I think the fouling around the middle of the field to slow attacks could be sorted fairly easily. A team could be warned against what the referee sees as persistent deliberate fouling, next player to do it gets a yellow. Add in a 10 min sin bin for a yellow and it’s problem solved.

Gaelic football is still an excellent game but the rules currently encourage negative play and rubbish players.

[quote=“glasagusban, post: 778287, member: 1533”]Seems to be a consensus emerging here on Gaelic football. I think limerick had only one forward who could kick the ball over the bar from play last weekend and we took him off. Limiting the use of the hand pass might be a step towards making the game a better spectacle.

I think the fouling around the middle of the field to slow attacks could be sorted fairly easily. A team could be warned against what the referee sees as persistent deliberate fouling, next player to do it gets a yellow. Add in a 10 min sin bin for a yellow and it’s problem solved.

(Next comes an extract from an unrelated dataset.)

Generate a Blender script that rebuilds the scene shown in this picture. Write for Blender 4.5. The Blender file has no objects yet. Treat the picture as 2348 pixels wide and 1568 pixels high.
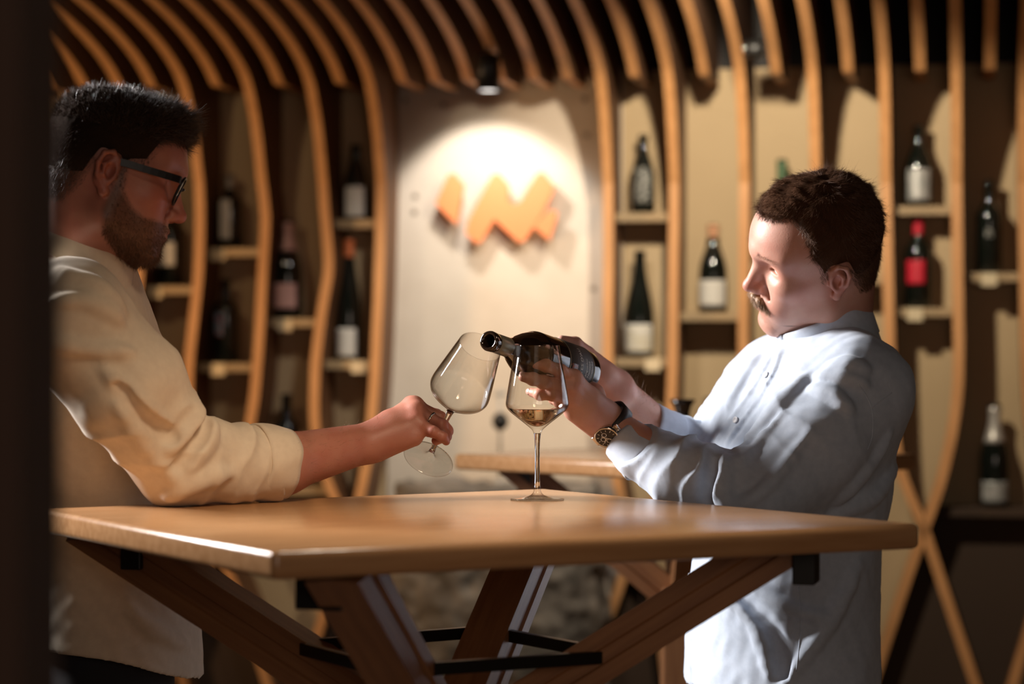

Gaelic football is still an excellent game but the rules currently encourage negative play and rubbish players.[/quote]

But they tried bringing in the sin bin a while back and then just discarded it after a few league games. The mentality within the game needs to change where they just want 6 ft tall lads who can bench press big numbers and can break through a “tackle” whatever the fuck that is. Was it Carney who was co-commentating on Sunday and when they showed the replay of the stamping incident he just said ah yeah nothing in that? Nobody wants the physicality taken out of the game but when stamping and kidnapping referees in the boot of a car are considered acceptable within the game, then nothing will change.

+1 The kidnapping team should be penalised 13m every time.

Handbags Ger.

The “stamping” incident was a thing of nothing.
The clever boy thought he’d hold a mans leg, he got a kick, lesson learned.

The game has evolved Rocko, move with the times.